▸ **Problem requirements**:
Every line holding the word "beside" counts once. Give the total, nothing more.

▸ **Data shown**:
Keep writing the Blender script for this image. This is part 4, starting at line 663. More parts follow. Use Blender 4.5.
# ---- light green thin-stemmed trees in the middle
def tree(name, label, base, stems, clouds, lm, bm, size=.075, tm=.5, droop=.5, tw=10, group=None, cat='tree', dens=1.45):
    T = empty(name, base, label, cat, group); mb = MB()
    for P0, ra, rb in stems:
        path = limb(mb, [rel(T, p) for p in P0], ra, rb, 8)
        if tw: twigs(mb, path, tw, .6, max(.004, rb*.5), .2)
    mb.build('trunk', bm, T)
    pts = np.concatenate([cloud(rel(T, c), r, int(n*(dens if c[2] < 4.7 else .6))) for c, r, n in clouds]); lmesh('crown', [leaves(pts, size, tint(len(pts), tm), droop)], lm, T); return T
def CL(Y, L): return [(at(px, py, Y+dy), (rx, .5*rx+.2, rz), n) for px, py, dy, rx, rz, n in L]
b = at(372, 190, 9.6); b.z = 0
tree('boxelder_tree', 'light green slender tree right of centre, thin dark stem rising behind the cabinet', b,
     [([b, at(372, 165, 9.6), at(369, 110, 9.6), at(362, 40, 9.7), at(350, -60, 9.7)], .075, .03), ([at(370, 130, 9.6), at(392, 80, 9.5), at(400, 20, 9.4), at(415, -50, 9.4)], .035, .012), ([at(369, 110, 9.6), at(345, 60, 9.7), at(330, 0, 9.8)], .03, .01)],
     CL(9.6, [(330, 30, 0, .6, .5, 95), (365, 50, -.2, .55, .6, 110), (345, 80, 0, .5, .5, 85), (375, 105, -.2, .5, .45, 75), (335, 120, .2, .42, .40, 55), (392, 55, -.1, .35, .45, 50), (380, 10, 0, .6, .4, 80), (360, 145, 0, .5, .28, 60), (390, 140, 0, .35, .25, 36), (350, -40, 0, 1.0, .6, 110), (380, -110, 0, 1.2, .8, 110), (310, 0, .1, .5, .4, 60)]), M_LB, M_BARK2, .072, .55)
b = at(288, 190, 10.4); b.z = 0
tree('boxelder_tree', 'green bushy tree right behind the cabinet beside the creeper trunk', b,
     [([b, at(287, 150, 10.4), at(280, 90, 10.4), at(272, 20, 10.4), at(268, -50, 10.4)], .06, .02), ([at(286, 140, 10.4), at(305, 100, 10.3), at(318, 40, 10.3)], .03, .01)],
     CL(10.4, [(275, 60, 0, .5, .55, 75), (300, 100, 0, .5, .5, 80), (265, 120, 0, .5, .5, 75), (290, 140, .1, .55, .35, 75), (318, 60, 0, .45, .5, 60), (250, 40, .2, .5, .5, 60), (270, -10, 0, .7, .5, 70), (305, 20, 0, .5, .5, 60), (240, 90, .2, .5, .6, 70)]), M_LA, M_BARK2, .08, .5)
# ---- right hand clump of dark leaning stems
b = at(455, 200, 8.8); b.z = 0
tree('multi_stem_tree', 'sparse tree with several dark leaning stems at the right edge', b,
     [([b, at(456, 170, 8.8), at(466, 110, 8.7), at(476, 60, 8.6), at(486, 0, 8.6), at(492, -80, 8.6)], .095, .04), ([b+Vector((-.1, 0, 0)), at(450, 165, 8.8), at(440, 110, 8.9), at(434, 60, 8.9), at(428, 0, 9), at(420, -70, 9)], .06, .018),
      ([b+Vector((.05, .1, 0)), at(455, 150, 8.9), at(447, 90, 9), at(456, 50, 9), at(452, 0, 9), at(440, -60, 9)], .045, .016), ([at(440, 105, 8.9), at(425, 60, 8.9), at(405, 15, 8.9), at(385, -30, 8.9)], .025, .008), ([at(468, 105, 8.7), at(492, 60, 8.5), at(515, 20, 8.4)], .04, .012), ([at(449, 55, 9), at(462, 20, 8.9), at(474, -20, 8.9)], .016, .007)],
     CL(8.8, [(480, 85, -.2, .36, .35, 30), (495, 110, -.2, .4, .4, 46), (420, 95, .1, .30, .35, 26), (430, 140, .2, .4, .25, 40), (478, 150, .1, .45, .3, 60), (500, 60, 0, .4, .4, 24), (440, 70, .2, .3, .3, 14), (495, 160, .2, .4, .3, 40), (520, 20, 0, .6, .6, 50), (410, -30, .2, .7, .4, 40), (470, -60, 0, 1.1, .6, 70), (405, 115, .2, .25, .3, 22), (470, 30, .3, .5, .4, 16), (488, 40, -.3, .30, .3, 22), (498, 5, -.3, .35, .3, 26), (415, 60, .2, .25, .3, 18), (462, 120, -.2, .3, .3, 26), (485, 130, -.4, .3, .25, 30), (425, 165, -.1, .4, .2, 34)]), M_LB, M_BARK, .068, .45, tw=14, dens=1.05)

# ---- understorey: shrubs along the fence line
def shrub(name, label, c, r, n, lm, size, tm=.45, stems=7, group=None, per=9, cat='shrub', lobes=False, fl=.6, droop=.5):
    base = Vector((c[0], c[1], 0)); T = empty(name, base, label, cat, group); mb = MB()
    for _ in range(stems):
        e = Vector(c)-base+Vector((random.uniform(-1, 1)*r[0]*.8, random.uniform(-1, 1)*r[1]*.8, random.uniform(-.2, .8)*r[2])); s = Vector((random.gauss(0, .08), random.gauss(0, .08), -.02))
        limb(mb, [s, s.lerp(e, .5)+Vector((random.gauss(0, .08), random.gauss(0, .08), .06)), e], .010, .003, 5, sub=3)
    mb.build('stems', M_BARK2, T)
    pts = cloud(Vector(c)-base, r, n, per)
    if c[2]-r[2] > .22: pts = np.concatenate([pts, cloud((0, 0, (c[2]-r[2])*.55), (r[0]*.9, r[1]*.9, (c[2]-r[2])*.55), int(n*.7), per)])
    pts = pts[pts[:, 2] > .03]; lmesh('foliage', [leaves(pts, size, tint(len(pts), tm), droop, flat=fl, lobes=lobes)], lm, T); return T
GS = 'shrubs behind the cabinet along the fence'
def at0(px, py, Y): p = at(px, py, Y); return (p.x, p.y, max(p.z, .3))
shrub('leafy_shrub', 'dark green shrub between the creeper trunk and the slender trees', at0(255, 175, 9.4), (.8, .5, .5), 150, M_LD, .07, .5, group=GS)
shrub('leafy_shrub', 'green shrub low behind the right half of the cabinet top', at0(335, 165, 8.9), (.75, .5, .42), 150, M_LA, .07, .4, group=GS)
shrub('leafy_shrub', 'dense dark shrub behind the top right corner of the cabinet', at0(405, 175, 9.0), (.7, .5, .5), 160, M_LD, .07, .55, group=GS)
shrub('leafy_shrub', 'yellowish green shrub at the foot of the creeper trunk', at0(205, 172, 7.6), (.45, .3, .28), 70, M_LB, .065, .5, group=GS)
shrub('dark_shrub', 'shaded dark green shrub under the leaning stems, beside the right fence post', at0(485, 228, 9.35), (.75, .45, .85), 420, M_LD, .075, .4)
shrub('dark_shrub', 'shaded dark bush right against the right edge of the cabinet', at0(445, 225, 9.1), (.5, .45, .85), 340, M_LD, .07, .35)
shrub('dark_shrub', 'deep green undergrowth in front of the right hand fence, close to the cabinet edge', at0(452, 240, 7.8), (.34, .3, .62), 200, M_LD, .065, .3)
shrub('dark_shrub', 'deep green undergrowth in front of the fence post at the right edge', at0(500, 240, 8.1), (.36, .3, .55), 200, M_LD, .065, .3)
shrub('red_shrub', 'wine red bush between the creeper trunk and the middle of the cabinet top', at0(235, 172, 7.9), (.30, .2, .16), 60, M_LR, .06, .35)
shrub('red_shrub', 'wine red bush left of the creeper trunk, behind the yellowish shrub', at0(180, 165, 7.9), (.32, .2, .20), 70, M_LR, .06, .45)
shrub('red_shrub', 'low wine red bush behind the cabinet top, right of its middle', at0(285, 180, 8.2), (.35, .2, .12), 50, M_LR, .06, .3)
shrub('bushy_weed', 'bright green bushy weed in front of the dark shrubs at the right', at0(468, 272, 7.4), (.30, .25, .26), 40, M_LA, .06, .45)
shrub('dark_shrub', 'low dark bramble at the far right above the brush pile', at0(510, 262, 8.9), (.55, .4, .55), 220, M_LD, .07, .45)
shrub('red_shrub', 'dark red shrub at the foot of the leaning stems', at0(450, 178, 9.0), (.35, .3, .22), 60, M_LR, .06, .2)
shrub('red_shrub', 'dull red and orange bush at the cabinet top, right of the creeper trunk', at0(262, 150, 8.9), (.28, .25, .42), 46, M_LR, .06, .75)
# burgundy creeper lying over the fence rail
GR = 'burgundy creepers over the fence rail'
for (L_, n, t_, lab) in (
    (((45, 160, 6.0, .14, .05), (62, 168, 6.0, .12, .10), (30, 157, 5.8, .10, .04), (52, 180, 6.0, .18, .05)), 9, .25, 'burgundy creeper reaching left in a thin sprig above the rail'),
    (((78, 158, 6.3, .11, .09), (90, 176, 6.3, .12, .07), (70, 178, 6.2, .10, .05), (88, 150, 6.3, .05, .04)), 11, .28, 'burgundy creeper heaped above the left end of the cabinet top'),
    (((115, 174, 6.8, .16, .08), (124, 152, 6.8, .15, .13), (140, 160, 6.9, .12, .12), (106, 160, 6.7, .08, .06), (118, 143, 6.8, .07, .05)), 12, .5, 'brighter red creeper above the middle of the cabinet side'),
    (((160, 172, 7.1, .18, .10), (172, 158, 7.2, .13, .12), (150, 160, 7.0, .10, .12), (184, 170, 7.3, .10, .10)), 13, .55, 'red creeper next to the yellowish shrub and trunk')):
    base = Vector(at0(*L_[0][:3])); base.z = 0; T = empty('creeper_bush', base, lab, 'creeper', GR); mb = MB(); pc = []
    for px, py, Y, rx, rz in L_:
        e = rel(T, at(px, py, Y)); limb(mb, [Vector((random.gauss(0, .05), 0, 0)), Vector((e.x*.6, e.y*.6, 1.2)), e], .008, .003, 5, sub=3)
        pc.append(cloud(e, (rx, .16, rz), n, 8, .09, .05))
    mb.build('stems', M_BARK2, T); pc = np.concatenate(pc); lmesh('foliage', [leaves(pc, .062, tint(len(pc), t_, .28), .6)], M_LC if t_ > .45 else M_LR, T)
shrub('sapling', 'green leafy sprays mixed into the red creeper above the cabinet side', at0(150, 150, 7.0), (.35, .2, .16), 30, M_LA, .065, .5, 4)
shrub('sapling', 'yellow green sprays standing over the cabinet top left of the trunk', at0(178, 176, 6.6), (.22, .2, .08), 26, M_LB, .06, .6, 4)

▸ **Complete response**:
2